[First published in YouthKiAwaaz]
To many, India and the Ganga are almost synonymous, and rightly so because the river has as many contrasts and contradictions as the country itself. On one hand, Ganga is revered as the Goddess who purifies, but on the other the river ranks as one of the most polluted in the world. If she is playful and wild at her source in the Himalayas, by the time she reaches the sea, she becomes so slow and wide that it is hard to know where she ends and the sea begins. The contradictions are visible in the people who visit the Ganga- people who have renounced their earthly life and embraced spirituality, pilgrims who visit with deep devotion, people who come seeking answers or boons, and tourists who are looking for adventure.
All these contradictions are brought to life in Siddharth Kapila’s “Tripping Down the Ganga”, which is part memoir, part travelogue and part introspection on religion. The author has visited the seventh pilgrim spots mentioned in the book multiple times. Some of those trips were made as a schoolboy who tagged on with his extremely devout mother and participated quite reluctantly in the rituals.
The author made the second set of visits as an enquiring adult who wanted to understand better what the river means to the many people who seek solace on her banks. The two timelines are intertwined seamlessly, complimenting each other and setting up contrasts. It is this juxtaposition that makes the places come alive.
While the author describes the various pilgrim spots and the journey to get there, to me, the book is primarily about people and their faith. Contradictions abound even here. There is a young woman who is willing to go through a ceremonial marriage to Lord Vishnu to rectify a perceived defect in her horoscope in the hope that it might salvage her relationship with a white man. There is a friend who hopes religion might help him reconcile his sexual orientation with societal expectations. There are the pilgrims who dine at a five-star establishment and yet haggle with the rickshaw pullers who will get them to their destination.
The passages that resonated most with me were the ones that talked about the degradation of the Himalayas. In ancient times, the most revered pilgrimage spots were located in inaccessible places to test the devotion of the pilgrims who made their way there. Does the same piety remain when helicopters and highways have made them readily accessible to anyone who can afford them? One questions the wisdom of creating all this infrastructure, which extracts a heavy price for increased seismic activity, frequent landslides and devastating floods.

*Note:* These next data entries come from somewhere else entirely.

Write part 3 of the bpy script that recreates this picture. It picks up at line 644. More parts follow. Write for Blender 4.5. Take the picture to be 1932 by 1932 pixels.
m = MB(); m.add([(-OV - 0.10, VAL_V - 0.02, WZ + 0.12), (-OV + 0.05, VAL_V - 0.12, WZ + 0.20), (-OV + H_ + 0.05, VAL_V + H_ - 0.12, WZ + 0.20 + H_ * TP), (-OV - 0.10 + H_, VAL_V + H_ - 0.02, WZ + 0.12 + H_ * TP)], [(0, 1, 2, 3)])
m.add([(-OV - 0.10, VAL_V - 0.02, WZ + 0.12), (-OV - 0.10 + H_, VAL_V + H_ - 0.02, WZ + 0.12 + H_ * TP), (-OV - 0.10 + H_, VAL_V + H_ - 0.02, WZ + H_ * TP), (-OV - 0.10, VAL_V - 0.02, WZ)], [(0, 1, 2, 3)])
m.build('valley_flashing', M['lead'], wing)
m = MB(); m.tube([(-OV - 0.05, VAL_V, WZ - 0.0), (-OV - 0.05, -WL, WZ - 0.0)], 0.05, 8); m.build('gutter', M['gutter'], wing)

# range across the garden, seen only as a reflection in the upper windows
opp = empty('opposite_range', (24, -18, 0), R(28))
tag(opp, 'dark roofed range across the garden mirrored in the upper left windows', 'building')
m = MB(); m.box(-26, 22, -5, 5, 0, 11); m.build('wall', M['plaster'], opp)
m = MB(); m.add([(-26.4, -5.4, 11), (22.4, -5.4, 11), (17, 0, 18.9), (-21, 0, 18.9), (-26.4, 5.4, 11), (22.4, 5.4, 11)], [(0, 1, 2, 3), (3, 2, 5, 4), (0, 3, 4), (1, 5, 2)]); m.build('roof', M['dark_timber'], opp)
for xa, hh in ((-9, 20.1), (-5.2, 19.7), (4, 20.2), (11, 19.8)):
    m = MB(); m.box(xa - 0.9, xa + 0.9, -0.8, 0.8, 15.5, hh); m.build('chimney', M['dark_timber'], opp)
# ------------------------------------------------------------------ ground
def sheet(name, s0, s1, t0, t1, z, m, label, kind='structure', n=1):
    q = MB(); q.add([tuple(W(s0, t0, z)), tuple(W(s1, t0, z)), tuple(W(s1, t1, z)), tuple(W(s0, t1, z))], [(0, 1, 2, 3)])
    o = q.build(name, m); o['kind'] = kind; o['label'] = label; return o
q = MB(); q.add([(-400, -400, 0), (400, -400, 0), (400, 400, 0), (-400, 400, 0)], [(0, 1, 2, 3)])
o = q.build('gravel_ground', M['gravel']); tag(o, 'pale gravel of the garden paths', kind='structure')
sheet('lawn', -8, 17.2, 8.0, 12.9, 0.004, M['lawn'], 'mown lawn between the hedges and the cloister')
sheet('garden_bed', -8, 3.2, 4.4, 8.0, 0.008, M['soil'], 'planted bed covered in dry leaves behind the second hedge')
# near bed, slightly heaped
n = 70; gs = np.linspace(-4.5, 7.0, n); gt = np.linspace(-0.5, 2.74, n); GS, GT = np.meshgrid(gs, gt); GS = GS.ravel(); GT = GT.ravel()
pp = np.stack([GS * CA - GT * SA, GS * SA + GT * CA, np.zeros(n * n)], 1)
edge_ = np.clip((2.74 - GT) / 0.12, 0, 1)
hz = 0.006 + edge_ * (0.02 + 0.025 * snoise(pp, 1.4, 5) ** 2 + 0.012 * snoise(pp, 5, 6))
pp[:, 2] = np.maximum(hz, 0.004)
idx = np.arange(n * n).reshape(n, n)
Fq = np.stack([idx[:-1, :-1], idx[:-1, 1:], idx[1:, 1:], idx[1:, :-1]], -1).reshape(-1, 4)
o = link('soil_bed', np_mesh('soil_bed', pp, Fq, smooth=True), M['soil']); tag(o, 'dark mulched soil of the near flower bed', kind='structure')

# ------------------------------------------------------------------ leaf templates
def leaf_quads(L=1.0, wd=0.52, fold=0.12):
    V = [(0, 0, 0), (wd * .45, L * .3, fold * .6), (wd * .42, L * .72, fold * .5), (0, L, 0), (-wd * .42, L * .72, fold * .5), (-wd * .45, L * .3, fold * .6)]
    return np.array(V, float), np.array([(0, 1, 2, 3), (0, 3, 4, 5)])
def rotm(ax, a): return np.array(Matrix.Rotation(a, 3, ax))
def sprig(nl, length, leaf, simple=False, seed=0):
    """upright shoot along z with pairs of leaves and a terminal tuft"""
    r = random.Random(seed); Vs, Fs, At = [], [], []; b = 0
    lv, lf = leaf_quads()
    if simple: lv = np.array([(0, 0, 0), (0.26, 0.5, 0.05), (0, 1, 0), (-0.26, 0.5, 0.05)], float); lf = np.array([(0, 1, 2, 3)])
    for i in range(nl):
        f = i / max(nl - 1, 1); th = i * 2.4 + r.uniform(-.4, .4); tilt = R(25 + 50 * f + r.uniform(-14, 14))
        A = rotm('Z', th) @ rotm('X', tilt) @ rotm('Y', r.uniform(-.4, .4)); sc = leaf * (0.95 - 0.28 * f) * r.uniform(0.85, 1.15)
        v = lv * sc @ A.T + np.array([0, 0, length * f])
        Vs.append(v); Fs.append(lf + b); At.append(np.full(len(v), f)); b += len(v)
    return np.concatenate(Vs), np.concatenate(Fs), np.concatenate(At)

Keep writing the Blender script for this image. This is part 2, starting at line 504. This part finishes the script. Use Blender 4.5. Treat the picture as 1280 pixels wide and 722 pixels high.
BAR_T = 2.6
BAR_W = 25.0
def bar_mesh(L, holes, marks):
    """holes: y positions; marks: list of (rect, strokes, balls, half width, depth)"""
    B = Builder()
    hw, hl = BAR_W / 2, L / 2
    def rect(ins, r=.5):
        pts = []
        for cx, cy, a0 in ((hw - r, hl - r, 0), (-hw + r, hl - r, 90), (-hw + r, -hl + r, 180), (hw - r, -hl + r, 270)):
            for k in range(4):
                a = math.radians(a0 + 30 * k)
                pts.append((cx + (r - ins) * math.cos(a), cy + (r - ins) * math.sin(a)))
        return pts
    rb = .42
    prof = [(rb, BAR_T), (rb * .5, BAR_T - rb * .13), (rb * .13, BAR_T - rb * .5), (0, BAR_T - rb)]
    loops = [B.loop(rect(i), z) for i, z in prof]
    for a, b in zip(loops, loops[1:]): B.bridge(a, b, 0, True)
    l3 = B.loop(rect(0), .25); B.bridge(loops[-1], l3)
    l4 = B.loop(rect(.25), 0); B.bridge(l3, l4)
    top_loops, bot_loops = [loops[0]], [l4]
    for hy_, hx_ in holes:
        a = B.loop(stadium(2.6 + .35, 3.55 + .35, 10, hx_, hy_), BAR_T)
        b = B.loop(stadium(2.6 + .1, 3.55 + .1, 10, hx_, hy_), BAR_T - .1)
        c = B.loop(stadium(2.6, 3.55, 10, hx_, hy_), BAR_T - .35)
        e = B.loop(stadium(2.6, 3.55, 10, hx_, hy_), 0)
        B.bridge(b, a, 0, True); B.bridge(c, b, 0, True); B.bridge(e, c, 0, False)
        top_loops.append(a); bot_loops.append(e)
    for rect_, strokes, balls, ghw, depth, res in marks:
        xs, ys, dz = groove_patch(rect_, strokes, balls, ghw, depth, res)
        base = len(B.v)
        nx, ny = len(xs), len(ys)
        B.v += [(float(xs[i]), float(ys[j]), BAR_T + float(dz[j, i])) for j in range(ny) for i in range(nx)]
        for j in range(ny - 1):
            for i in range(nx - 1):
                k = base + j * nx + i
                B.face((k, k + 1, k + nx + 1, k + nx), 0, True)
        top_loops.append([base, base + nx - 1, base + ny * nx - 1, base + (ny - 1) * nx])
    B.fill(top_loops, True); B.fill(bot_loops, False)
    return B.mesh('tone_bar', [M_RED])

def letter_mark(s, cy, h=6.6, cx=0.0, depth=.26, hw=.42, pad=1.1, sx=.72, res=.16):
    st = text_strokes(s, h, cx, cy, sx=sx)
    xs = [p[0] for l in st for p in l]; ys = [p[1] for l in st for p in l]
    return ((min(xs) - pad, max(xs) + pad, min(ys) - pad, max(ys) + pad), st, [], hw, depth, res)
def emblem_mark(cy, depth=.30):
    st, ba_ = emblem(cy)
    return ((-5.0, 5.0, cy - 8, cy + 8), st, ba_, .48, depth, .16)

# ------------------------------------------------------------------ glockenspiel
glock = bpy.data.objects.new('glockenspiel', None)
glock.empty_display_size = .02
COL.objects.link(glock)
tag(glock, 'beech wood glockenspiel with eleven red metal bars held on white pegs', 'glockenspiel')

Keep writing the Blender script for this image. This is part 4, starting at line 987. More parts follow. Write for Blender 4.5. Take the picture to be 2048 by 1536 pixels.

Kashi/ Varanasi/ Banaras is a city that the author keeps returning to in the book. He meets a vast cross-section of people who live on the banks of the Ganga. He speaks about the changing face of the city. Through the stories of the residents, he describes how the warren of buildings and narrow lanes were destroyed to make way for a grander approach to the Kashi Vishwanath Temple. Each of those buildings had its own alters with ancient Shivlings- Hinduism itself metamorphosising from a religion where you have a personal relationship with God to a more community-driven form of worship.
Though the book does not pretend to be a thesis on religion, there are conversations with people, each of whom propounds on their interpretation of religion. That the author has done a considerable amount of research is apparent, yet what emerges is the continuous evolution of religious thought not just of the author but of the people he meets.
At the heart of the book is Mummy- a super-efficient tax lawyer who is also both religious and superstitious. Her contradictions are the contradictions inherent in India, which, on one hand, is trying to embrace the technological world and yet is falling deeper into superstition and ritual.
What shines through in the book is the brutal honesty of the author. He is an upper-caste male who is upfront about his privilege. Instead of glossing over it, he describes his privilege and his biases himself, whether it is in describing how he slipped a ₹500 note into the right palm to get a better darshan or when his partner gets a little irritated with him and accuses him of believing in religious ritual more than he let on. It is a rare person who will point out these inconsistencies himself, and the author does.